- What needs to be done: Locate every line below that contains the word "scene" and copy it.

- Recorded information:
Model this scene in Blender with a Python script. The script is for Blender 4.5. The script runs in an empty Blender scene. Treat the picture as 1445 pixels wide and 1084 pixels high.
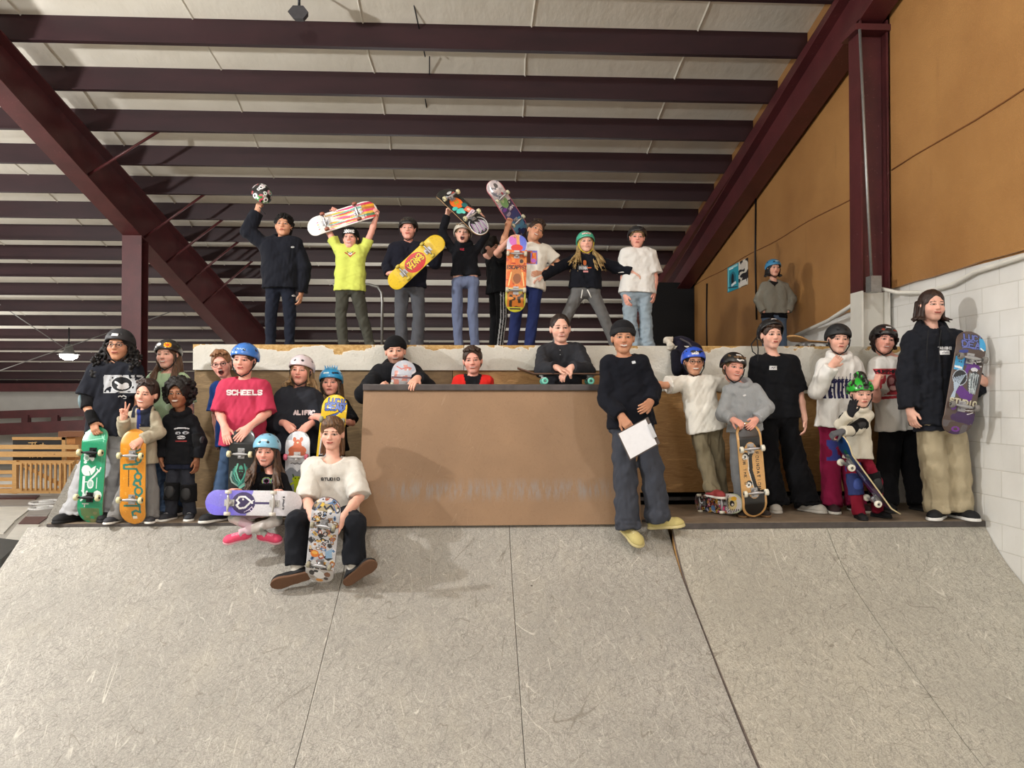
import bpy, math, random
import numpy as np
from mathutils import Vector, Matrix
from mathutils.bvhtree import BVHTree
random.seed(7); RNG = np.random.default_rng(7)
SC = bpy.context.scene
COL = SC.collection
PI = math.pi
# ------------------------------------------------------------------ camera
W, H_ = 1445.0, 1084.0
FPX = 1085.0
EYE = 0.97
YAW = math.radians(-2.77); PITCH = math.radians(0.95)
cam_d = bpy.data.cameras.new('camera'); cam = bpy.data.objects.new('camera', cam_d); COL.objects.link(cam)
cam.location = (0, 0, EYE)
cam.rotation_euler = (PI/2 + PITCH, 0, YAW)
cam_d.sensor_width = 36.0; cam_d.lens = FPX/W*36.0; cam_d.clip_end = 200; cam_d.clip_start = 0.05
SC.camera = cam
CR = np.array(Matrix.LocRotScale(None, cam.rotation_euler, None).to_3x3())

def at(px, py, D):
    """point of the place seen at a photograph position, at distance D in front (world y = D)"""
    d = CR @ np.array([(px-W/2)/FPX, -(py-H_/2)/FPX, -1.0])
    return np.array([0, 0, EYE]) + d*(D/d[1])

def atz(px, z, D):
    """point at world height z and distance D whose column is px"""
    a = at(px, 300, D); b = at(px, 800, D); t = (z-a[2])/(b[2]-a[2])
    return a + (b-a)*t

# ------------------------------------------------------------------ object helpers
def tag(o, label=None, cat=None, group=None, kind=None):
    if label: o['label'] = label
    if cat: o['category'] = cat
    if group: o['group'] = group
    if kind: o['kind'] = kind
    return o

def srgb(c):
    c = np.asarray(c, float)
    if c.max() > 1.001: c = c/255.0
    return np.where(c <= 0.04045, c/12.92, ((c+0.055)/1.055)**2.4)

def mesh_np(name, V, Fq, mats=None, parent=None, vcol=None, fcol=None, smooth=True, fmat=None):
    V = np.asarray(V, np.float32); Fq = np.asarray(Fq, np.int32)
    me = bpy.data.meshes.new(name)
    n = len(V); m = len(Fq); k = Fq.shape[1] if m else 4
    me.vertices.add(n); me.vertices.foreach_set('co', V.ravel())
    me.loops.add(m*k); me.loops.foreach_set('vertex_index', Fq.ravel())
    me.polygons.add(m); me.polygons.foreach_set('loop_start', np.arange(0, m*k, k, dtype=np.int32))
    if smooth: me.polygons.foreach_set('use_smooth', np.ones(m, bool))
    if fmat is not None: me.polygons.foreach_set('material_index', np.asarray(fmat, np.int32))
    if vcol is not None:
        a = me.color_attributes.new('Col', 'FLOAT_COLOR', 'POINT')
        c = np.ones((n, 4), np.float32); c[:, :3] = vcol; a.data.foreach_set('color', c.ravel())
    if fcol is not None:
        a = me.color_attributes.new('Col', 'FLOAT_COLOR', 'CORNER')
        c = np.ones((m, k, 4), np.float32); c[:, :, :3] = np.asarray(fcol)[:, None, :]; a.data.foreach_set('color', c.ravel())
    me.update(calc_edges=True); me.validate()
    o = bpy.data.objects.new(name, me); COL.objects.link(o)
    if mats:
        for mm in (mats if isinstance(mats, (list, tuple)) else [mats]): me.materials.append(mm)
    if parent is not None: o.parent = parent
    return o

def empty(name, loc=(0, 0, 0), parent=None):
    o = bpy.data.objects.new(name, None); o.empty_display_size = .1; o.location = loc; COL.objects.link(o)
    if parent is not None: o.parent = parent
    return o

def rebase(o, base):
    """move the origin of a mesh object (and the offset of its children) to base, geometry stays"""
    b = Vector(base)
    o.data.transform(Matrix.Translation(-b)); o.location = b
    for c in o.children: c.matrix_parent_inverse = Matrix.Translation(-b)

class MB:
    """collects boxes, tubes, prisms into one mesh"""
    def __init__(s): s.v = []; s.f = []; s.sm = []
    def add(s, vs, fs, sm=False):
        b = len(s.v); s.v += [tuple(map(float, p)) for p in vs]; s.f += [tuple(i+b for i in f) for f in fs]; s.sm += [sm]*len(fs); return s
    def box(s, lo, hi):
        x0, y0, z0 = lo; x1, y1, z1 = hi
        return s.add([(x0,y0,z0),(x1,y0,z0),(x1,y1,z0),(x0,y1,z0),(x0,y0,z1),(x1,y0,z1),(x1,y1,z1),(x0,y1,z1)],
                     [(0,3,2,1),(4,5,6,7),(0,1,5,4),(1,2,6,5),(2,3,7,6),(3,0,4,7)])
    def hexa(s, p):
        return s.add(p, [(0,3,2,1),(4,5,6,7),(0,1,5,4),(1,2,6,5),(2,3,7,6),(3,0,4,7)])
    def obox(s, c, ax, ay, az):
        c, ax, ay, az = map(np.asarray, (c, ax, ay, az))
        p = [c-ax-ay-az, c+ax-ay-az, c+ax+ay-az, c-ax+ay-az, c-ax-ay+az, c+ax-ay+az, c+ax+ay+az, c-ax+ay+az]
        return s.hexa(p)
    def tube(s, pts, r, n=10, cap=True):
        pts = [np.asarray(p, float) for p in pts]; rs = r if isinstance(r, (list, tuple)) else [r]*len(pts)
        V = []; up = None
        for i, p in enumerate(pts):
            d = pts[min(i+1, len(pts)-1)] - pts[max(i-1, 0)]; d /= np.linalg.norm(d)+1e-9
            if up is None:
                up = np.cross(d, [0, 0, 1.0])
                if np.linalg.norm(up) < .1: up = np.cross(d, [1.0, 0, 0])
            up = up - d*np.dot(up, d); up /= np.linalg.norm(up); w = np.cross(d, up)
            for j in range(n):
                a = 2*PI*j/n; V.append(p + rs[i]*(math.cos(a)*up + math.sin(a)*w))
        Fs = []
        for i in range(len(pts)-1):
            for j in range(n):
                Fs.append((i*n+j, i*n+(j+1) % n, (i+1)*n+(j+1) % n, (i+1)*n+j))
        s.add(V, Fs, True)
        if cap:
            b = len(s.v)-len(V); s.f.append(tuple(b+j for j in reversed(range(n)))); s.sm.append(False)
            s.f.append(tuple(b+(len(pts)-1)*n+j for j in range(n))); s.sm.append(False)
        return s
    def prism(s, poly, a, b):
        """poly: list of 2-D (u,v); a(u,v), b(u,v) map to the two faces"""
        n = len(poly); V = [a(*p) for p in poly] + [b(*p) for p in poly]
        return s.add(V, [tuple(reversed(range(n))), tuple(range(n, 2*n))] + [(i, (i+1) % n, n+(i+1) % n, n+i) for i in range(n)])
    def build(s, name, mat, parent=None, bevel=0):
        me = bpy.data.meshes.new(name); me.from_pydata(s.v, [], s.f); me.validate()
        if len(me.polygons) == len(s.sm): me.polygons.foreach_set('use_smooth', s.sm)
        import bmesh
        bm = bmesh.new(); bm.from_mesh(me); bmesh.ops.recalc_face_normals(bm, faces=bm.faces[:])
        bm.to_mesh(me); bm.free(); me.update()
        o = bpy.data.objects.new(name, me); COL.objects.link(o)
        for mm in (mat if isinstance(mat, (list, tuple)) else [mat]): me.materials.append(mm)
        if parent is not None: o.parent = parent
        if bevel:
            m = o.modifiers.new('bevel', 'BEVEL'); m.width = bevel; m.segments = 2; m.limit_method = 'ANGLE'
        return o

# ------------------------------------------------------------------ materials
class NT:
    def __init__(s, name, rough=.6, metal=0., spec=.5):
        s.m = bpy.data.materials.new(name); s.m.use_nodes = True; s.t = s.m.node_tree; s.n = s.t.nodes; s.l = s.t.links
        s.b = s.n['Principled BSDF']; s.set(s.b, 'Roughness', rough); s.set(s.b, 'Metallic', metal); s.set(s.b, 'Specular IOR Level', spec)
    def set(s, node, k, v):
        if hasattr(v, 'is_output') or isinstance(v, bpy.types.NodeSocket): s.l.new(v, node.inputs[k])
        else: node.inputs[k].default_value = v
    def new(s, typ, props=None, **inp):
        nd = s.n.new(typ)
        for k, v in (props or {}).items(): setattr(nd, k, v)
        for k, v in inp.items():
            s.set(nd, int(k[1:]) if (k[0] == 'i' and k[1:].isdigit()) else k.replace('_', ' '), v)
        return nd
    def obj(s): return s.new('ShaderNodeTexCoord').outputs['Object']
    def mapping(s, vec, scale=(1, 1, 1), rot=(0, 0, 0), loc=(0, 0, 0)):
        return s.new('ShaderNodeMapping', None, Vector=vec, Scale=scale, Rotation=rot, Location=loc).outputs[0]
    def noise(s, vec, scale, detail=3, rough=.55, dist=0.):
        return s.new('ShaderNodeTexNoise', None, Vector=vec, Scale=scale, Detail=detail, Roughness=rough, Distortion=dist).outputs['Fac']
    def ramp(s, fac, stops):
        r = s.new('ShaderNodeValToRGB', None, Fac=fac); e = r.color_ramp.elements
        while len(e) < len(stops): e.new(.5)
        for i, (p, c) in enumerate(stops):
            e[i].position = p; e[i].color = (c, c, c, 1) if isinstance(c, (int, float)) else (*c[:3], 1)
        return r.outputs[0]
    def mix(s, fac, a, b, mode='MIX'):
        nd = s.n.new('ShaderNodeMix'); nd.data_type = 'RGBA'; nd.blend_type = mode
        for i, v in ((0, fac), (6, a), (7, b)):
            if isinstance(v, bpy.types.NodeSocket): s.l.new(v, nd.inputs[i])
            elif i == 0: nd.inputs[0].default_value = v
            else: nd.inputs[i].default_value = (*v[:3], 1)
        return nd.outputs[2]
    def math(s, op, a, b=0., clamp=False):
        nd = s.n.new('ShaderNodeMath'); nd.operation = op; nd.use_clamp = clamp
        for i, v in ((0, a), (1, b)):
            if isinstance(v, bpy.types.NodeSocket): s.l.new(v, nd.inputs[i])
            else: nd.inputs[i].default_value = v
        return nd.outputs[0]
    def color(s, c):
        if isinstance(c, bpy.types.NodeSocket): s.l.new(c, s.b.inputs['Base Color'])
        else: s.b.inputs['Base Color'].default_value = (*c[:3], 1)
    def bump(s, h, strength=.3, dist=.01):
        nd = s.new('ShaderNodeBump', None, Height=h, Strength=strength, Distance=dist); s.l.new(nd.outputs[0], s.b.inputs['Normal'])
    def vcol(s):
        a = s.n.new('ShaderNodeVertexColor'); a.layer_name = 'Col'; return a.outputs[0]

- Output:
Model this scene in Blender with a Python script. The script is for Blender 4.5. The script runs in an empty Blender scene. Treat the picture as 1445 pixels wide and 1084 pixels high.
SC = bpy.context.scene